Cross-border banker bashing
- Published
There's public pressure, an appetite for some exemplary bans and a bit of mischief-making behind Vince Cable's call for faster action on Scotland's banks.
The business secretary's mischief-making is clear from the recipient, Lord Wallace of Tankerness, advocate general in the Scotland Office and chief Scots law officer in the UK government.
Lord Wallace, the former Lib Dem deputy first minister, has nothing much to do with the investigation into possible criminal action against those who drove Royal Bank of Scotland over the edge of the precipice in 2008.
That role is down to the Lord Advocate and the Crown Office in Edinburgh, which fall under the oversight of the Scottish government.
So there's political pressure being exerted on another government, even though Vince Cable insists he's not trying to interfere with the process, or at least the outcome of the investigation.
Disqualified directors
He says this follows on public anger still being very much alive. It's been kept that way by parliament's recent Banking Standards Commission report.
And Mr Cable wants to be seen to be doing something about the unhappiness that there's been so little action against individuals for their roles in the downfall of the banks.
There's plenty humiliation been heaped upon Fred Goodwin, former RBS chief executive, but the only actual action has been the removal of his knighthood.
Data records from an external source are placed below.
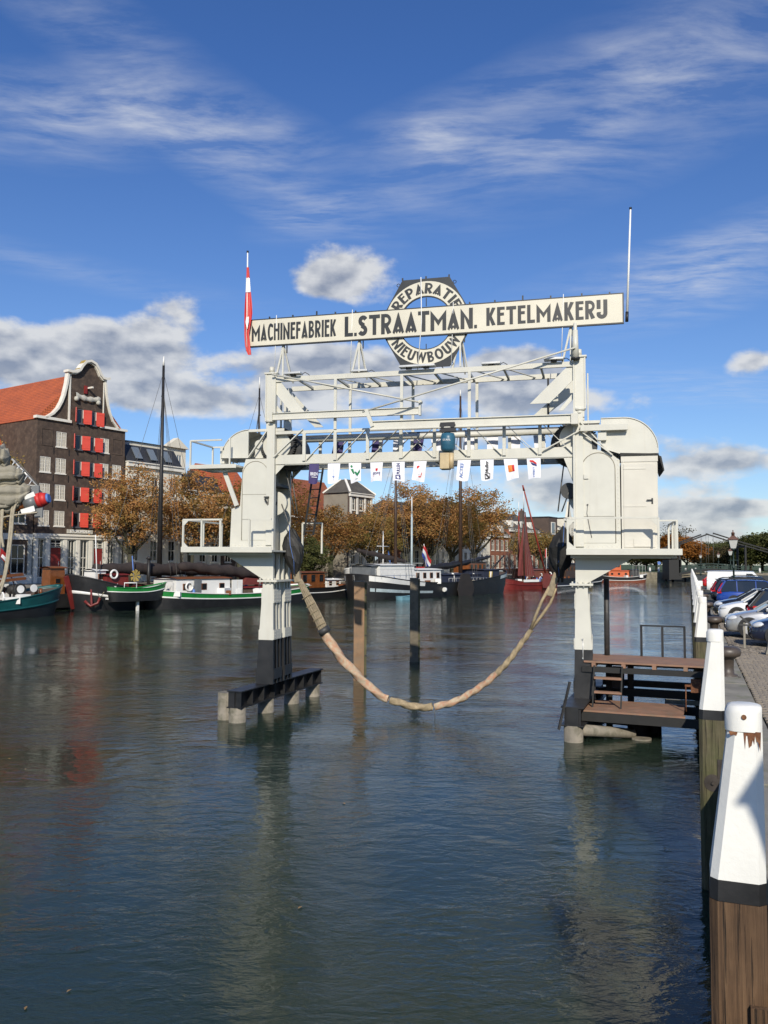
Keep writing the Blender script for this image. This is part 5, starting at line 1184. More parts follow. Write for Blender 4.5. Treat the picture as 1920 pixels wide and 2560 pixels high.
# ================================================================ left bank: quay, street, houses
B_O = Vector((-35.4, 84, 0)); B_AZ = R(34); BT = Vector((math.sin(B_AZ), math.cos(B_AZ), 0)); BN = Vector((BT.y, -BT.x, 0)); B_RZ = R(90 - 34)
SZ = 2.0      # street level
def bpos(s, off=0.0, z=0.0): return B_O + BT * s + BN * off + Vector((0, 0, z))
def bthing(name, label, cat, s, off=0.0, z=SZ, group=None, rz=0.0): return thing(name, label, cat, bpos(s, off, z), B_RZ + rz, group)   # local x along the street, y into the houses, z up
mat('dark_brick', (.080, .055, .041), .85, .3, 1.1, .012, 30, col2=(.135, .095, .068), thr=(.48, .75), streak=.3, streak_col=(.03, .025, .02))
mat('red_brick', (.27, .105, .06), .85, .2, .8, .008, 30, col2=(.20, .09, .06), thr=(.5, .8)); mat('brown_brick', (.10, .07, .055), .85, .2, .8, .008, 30)
mat('plaster', (.72, .67, .55), .8, .08, .6, streak=.08, streak_col=(.4, .37, .3)); mat('cream_plaster', (.66, .58, .38), .8, .08, .6); mat('grey_plaster', (.26, .23, .18), .85, .15, .8); mat('pale_grey', (.42, .43, .40), .7, .12, .8)
mat('trim_white', (.76, .725, .64), .6, .07, 1.2); mat('shutter_red', (.62, .065, .04), .5, .08, 1.5); mat('door_red', (.22, .022, .018), .45, .15, 2); mat('grey_frame', (.10, .10, .115), .6, .1, 2)
mat('stone_carved', (.52, .50, .43), .8, .2, 3, .02, 8); mat('lead_yellow', (.45, .32, .08), .7, .3, 2)
mat('slate', (.035, .037, .042), .6, .25, 1.6, .01, 12); mat('slate_brown', (.095, .085, .07), .75, .25, 1.6, .015, 10)
def tiled(name, col, col2, k=1.25):
    m = bpy.data.materials.new(name); m.use_nodes = True; t = NT(m.node_tree); b = t.n['Principled BSDF']
    co = t.new('ShaderNodeTexCoord').outputs['Object']; n = t.noise(co, .7, 6, .6); n2 = t.noise(co, 9, 3, .5)
    c = t.mix(t.mapr(n, .35, .7), (*col, 1), (*col2, 1)); c = t.mix(1.0, c, t.ramp(n2, [(.3, .75), (.7, 1.15)]), 'MULTIPLY')
    wv = t.new('ShaderNodeTexWave', bands_direction='Z'); t.put(wv.inputs['Vector'], co); wv.inputs['Scale'].default_value = k; wv.inputs['Distortion'].default_value = .2
    wx = t.new('ShaderNodeTexWave', bands_direction='X'); t.put(wx.inputs['Vector'], co); wx.inputs['Scale'].default_value = k * .9
    c = t.mix(1.0, c, t.ramp(wv.outputs[1], [(.0, .62), (.35, 1.0), (1, 1.06)]), 'MULTIPLY')
    t.put(b.inputs['Base Color'], c); b.inputs['Roughness'].default_value = .75
    bn = t.new('ShaderNodeBump'); bn.inputs['Strength'].default_value = .8; bn.inputs['Distance'].default_value = .05
    t.put(bn.inputs['Height'], t.m('ADD', wv.outputs[1], t.m('MULTIPLY', wx.outputs[1], .5))); t.l.new(bn.outputs[0], b.inputs['Normal']); MATS[name] = m
tiled('tile_orange', (.50, .115, .035), (.36, .085, .03)); tiled('tile_red', (.36, .105, .045), (.22, .075, .04)); tiled('tile_brown', (.14, .095, .065), (.10, .075, .055))

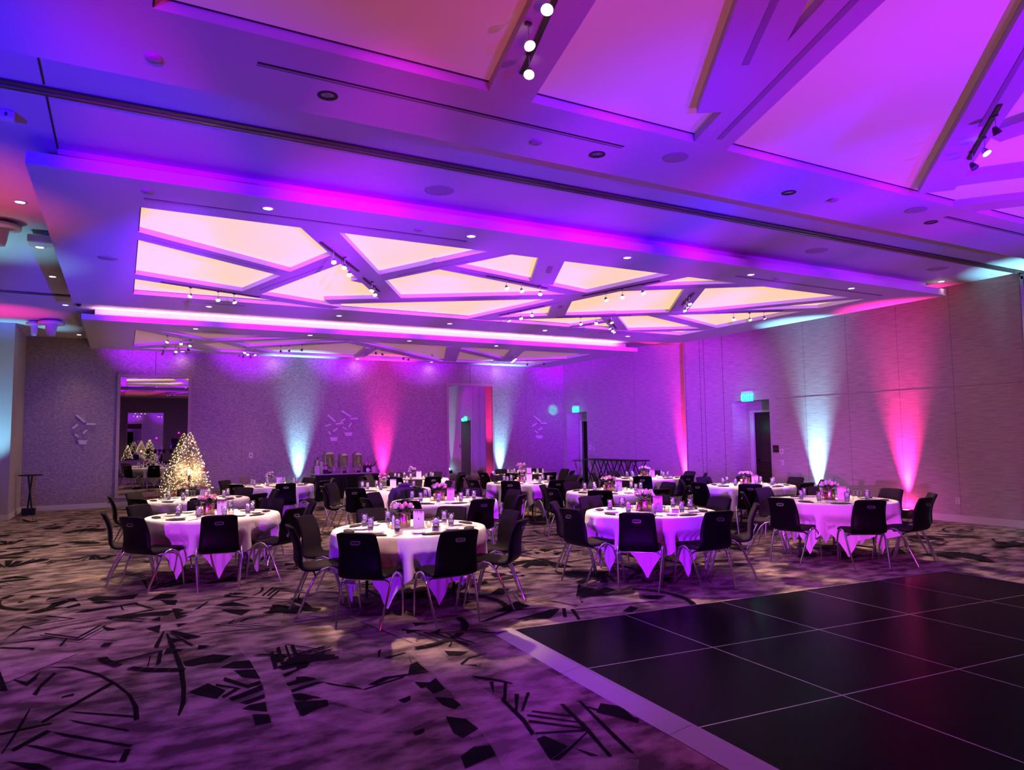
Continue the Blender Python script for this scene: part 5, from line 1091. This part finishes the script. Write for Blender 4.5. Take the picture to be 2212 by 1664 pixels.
for px, py, k, lb in ORN:
    dx, dy_ = (px-1106)/F_PX, (py-832)/F_PX; dr = fw+r2*dx-u2*dy_
    hh = None
    for it in range(6):
        y = TC[1] if hh is None else hh
        q = Vector((0,0,EYE))+dr*(y/dr.y); R_ = rad(max(.15, q.z)); ddx = q.x-TC[0]; hh = TC[1]-sqrt(max(.0, R_*R_-ddx*ddx))*.98
    m = MB(); r_ = .034 if k != 'g' else .038; m.ball((0,0,0), r_, 14); m.tube([(0,0,r_*.9),(0,0,r_+.012)], .006, 6)
    tag(m.build('bauble', {'r':M_redball,'b':M_goldball,'g':M_silverball}[k], None, (q.x, hh, q.z)), lb, 'ornament', 'baubles on the lit tree')
# trees, loudspeaker and light stand near the photographer, seen in the left mirror
t = thing('lit_tree', 'lit holiday tree behind the photographer, seen only in the left mirror', 'tree', (1.5, -2.9, 0)); tree_parts(t, 1.9, .6, 5, 260, 200)
t = thing('lit_tree', 'smaller lit holiday tree left of the other one in the mirror', 'tree', (.35, -3.2, 0)); tree_parts(t, 1.6, .5, 9, 200, 150)
t = thing('loudspeaker', 'black loudspeaker on a pole, seen in the left mirror', 'speaker', (2.74, -1.7, 0)); MB().rbox(-.18,-.17,1.40,.18,.17,1.96,.02).build('cabinet', M_black, t); MB().tube([(0,0,.3),(0,0,1.4)], .02, 8).build('pole', M_black, t)
for k in range(3): a = k*2.094; MB().tube([(0,0,.75),(cos(a)*.5, sin(a)*.5, .0)], .013, 6).build('leg', M_black, t)
t = thing('light_stand', 'black stand with a bar of four stage lamps, seen in the left mirror', 'light stand', (1.95, -1.7, 0)); MB().tube([(0,0,.2),(0,0,1.35)], .02, 8).build('pole', M_black, t); MB().tube([(-.7,0,1.32),(.7,0,1.32)], .018, 8).build('crossbar', M_black, t)
for k in range(3): a = k*2.094+.5; MB().tube([(0,0,.6),(cos(a)*.4, sin(a)*.4, 0)], .013, 6).build('leg', M_black, t)
for x in (-.6,-.22,.22,.6): MB().lathe([(.001,-.05),(.07,-.05),(.09,.10),(.001,.10)], 14, 0, Matrix.Translation((x,.03,1.20)) @ Matrix.Rotation(-pi/2*.9, 4, 'X')).build('stage_lamp', M_black, t)
t = thing('mixing_table', 'white-clothed table of the disc jockey, seen in the left mirror', 'table', (.55, -2.0, 0)); MB().rbox(-.75,-.35,.0,.75,.35,.76,.01).build('cloth', M_cloth, t); MB().rbox(-.35,-.2,.761,.35,.2,.83,.01).build('mixer', M_black, t)
wall_mirror(.25, 2.3, .235, 3.6, YF, False, 'tall mirror on the wall behind the photographer, seen nested in the left mirror')
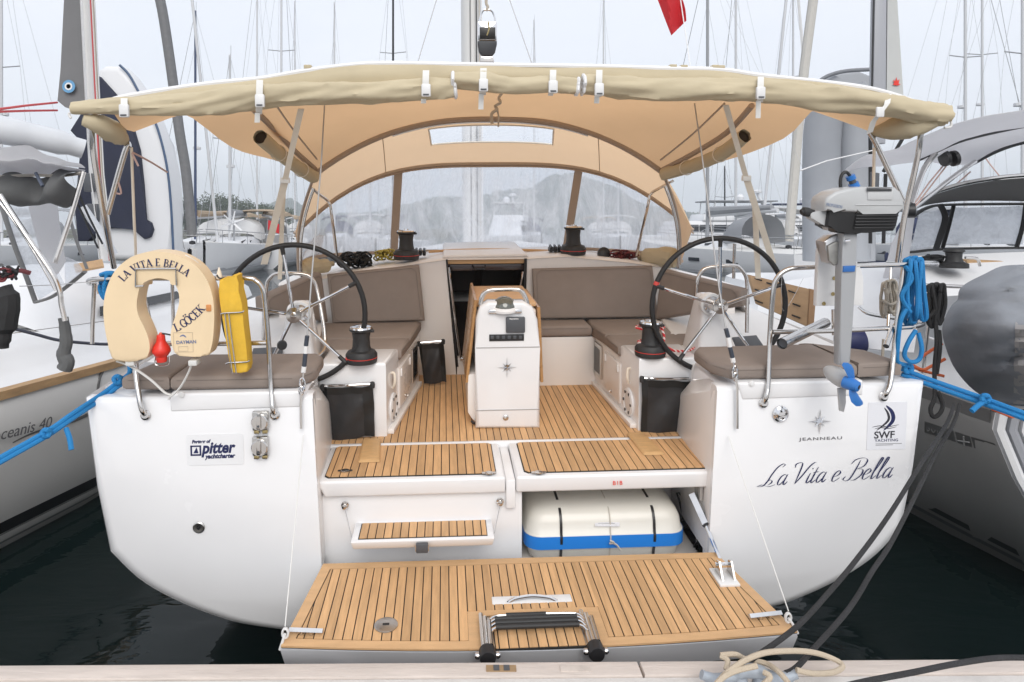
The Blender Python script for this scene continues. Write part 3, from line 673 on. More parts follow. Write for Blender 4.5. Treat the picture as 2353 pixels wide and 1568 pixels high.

The man who ran the RBS investment bank for him, Johnny Cameron, has agreed not to put himself forward for any senior jobs in finance, for which regulatory clearance is required. But the regulator, formerly the Financial Services Authority, said it would accept that pledge without actually banning him from doing so.
Otherwise, it is only Peter Cummings who has been fined (£500,000), and that was for his role in reckless lending by the corporate division of Halifax Bank of Scotland.
Renewed humiliation
What Vince Cable seems to have in mind is the possibility of using his department's power to ban individuals from being company directors - not only in senior financial jobs, but in any company.
And he feels constrained in taking action on that - either through criminal or civil action - while the Crown Office investigation drags on.
If he's going after that, it shouldn't only be the former bosses at RBS who should be on their guard against a renewed humiliation. The regulator has yet to follow up on the Banking Standards Commission with its own report into HBOS.
And the person with most to lose from this process is Andy Hornby, who was chief executive of HBOS when it had to be taken over. He's the youngest of the culprits, and has reinvented his career in charge of the train sets at Alliance Boots and, now, Coral the bookmakers.
There is, however, a further complication. It's not clear whether Scotland's Crown Office is going after RBS or HBOS only for what went wrong pre-crash.
It only confirmed it had an investigation under way last July - six months after it started - and only then because of the publicity when it was revealed that Barclays was being heavily fined for fixing the Libor inter-bank lending rate.
RBS was then, and remains now, in the frame for that fraudulent skewing of the lending rate.
So it may be that scandal that's taking up Crown Office time, possibly involving those in charge of RBS in more recent years - indeed, those in charge of it now.